本研究課題において,凍害・複合劣化により特徴的な被害が生じているコンクリート構造物の中で,橋梁床版,河川構造物に着目し,劣化特性に応じた点検・診断・評価技術や対策技術の開発を行います.
現場では,コンクリート構造物が果たすべき役割や環境条件に応じた要求性能を満たす対策の効率的な実施が求められていますが,これまで積雪寒冷地のコンクリートの技術が体系化されていないため,客観的な劣化評価,工法選定が困難な状況にあります.
本研究課題において,凍害・複合劣化等の効率的な点検・診断・評価,信頼性の高い補修補強,耐久性の高い更新・新設の各技術を確立するとともに,対策の体系化を図り,各種コンクリート構造物に共通する耐久性向上技術を開発します.
表面から劣化が進む凍害を受けたコンクリート構造物の断面修復においては,劣化部を確実にはつり取らないと再劣化の要因となることが既往の研究からも明らかになっていますが,現在は,コスト面から表面の目視と打音調査により平面的な劣化範囲を特定し,その中の限られた箇所からコアを採取し,超音波伝播速度の計測(透過法)や目視により,劣化深さを特定し,はつり範囲と深さの設計値を決定しています.

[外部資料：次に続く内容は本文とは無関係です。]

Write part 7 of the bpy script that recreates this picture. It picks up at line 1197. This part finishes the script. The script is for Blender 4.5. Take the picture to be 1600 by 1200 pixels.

しかしながら,施工時には,多くの場合,設計値通りの範囲と深さをはつり,断面修復しているが,劣化の進行は必ずしも一様ではないため,結果として劣化部を残している部分が存在しています.
この研究では,再劣化の未然防止に向け,劣化範囲・深さを簡易に高精度で推定することによって劣化部分を無駄なく確実にはつり取ることを可能とする,はつり範囲・深さの設計手法を提案することを目的としています.
ひび割れは,凍害,塩害,アルカリシリカ反応等による複合劣化を促進するため,長寿命化のためにはひび割れ抑制対策が有効です.また,配合や使用材料の工夫等によるひび割れ制御(自己治癒性)が注目されており,寒冷地での現場適用性に関する検討が必要となっています.
しかしながら,ひび割れ抑制効果が期待できる収縮低減剤はJIS規格化されておらず,収縮低減効果と耐凍害性への影響は解明されていません.
この研究では,コンクリート構造物のひび割れによる劣化を抑制し,長寿命化を図るため,各種混和材による自己治癒性の評価,収縮低減材料によるひび割れ抑制対策の検証により,寒冷地での収縮ひび割れ制御技術を提案することを目的としています.
コンクリート構造物の凍・塩害抑制対策として施工実績が増加しているシラン系表面含浸材は,実施工において部材における含浸深さが直接的に管理されることはほとんどなく,部材における含浸状況や含浸深さを非/微破壊で簡易に把握できる効率的な管理方法が必要とされています.
この研究では,シラン系表面含浸材が深さ方向のみならず,概ね同心円状に表面水平方向へも含浸する特徴に着目し,実施工においてシラン系表面含浸材の大凡の含浸深さを非破壊で簡易に管理できる技術を提案することを目的としています.
積雪寒冷地の鉄筋コンクリート構造物では,凍結防止剤の影響により,局部的な鉄筋の腐食が多く見られます.これらの腐食は,安全性を低下させ,構 造物の寿命を縮めることから,進行を抑制する対策が求められています.対策として,防錆剤の塗布や塩分吸着剤の混合,小型犠牲陽極の埋設など,様々な工法 が提案・施工されていますが,その評価方法や耐久性・持続性・工法選定など,適用の留意点が明確になっていません.
この研究では,各種鉄筋防食材の要求性能の整理,施工状況や現在の鉄筋腐食状況の調査,室内試験を通じて,各種鉄筋防食材の適切な選定方法,施工管理や維持管理の留意点をとりまとめ,積雪寒冷地のコンクリート構造物の長寿命化に貢献することを目的としています.
耐寒材料チームでは,全国各地の暴露試験場や試験施工箇所において,これまでも永年にわたり,劣化調査を継続しています.また,現地の劣化状況調査結果と,既往の予測式による予測値や室内試験結果とを比較検証することにより,予測精度向上や劣化メカニズムに応じた効果的な対策工の提案が可能になります.
この研究では,暴露試験体や既設構造物の継続的な調査を通じ,積雪寒冷環境下における建設材料の劣化状況を把握し,予測評価手法および補修方法を検証します.